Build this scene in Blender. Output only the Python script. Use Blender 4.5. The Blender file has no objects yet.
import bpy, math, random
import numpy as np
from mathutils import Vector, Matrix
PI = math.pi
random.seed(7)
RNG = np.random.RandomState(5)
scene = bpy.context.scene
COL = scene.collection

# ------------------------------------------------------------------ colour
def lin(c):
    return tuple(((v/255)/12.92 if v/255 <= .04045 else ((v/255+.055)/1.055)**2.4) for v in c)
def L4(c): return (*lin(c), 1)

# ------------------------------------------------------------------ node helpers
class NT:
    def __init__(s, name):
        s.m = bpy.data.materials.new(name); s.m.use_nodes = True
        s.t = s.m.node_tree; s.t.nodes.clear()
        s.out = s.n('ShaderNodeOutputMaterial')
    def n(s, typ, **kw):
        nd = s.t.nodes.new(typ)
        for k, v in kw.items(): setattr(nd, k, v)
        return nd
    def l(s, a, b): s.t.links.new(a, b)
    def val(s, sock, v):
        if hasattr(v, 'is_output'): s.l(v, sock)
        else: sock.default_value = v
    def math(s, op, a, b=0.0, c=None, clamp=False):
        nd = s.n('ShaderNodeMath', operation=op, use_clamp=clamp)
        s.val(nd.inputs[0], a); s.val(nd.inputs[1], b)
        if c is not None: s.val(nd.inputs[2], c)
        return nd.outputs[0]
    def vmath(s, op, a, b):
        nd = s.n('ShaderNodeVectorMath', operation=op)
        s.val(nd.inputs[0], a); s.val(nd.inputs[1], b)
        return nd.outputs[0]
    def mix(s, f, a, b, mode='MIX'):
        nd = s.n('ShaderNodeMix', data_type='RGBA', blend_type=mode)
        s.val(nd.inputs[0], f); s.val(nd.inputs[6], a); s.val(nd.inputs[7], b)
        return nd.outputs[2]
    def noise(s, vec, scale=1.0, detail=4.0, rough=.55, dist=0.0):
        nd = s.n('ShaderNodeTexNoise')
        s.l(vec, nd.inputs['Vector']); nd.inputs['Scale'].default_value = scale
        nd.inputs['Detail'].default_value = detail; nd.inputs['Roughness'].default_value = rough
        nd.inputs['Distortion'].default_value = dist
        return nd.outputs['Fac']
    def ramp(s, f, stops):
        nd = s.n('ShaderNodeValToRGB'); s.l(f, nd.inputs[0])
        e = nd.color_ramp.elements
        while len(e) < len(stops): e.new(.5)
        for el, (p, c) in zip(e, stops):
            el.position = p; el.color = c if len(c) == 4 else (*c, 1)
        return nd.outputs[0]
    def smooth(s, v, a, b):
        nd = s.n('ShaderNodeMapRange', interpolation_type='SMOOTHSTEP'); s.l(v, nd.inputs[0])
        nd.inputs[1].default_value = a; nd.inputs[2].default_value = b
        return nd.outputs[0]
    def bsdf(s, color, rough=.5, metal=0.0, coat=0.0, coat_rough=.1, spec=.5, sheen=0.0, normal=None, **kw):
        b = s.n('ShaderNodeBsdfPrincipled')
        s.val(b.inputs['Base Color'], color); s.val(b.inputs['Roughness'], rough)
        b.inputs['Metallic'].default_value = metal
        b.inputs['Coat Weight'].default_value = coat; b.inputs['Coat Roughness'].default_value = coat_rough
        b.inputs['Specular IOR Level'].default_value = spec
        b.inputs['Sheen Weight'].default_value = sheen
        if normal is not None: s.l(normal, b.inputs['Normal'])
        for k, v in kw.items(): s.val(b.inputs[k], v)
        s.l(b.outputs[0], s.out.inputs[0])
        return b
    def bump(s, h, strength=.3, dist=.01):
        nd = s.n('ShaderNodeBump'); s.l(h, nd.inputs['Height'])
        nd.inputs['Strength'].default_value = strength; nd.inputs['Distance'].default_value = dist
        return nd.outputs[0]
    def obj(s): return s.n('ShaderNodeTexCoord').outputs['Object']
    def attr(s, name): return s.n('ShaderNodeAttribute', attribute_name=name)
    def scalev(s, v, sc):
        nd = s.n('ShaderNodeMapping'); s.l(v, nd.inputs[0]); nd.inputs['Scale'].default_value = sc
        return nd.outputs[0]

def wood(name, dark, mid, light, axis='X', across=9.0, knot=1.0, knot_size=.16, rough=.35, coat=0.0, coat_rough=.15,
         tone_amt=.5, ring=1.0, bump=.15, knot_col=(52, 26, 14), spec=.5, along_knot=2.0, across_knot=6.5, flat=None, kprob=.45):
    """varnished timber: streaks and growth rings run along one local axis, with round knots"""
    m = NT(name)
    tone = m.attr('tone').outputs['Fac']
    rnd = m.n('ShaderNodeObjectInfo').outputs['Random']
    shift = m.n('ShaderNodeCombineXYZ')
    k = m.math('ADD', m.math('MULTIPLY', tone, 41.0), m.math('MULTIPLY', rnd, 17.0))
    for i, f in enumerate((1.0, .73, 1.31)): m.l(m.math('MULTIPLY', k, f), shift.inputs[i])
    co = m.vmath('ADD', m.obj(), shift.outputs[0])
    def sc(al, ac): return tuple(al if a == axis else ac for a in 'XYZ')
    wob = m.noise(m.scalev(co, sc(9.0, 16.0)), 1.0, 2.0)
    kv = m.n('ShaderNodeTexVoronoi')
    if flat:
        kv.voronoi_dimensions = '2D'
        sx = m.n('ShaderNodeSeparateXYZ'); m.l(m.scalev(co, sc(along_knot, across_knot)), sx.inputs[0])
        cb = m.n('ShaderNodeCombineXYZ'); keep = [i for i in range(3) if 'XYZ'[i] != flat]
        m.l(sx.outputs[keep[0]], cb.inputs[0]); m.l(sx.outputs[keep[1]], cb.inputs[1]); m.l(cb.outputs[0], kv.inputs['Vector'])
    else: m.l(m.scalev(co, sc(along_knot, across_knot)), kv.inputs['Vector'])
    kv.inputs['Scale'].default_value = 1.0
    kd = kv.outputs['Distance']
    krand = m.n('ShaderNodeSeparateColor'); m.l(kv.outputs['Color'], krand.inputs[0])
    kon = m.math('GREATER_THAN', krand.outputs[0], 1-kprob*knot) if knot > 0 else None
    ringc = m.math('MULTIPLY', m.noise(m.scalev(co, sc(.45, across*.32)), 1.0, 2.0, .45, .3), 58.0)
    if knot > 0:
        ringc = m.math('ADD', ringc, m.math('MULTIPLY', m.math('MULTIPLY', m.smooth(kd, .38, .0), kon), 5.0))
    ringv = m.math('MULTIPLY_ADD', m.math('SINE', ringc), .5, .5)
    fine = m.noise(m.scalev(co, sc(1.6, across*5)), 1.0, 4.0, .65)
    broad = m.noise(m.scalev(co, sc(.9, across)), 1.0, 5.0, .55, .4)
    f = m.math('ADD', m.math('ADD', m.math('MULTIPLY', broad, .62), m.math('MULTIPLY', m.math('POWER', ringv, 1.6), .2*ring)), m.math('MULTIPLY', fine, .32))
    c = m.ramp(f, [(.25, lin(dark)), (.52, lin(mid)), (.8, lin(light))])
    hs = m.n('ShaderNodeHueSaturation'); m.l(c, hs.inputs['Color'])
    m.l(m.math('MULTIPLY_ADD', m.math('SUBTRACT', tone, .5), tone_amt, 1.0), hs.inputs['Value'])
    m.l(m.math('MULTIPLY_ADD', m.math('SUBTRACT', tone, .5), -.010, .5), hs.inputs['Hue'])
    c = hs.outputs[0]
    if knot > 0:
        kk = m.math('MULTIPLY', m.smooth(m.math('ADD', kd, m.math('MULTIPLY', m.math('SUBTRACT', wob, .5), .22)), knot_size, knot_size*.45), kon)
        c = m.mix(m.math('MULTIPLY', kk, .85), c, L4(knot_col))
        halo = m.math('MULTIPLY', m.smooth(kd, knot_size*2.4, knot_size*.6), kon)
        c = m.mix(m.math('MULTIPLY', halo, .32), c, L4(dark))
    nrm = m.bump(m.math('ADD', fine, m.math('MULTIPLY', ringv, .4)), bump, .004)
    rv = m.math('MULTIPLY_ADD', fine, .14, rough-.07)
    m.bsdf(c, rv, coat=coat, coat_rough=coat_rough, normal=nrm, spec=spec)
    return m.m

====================

Problem description:
Restate word for word only the lines running from the beginning of the data to the line holding "def L4(c): return (*lin(c), 1)", both included.

Final result:
Build this scene in Blender. Output only the Python script. Use Blender 4.5. The Blender file has no objects yet.
import bpy, math, random
import numpy as np
from mathutils import Vector, Matrix
PI = math.pi
random.seed(7)
RNG = np.random.RandomState(5)
scene = bpy.context.scene
COL = scene.collection

# ------------------------------------------------------------------ colour
def lin(c):
    return tuple(((v/255)/12.92 if v/255 <= .04045 else ((v/255+.055)/1.055)**2.4) for v in c)
def L4(c): return (*lin(c), 1)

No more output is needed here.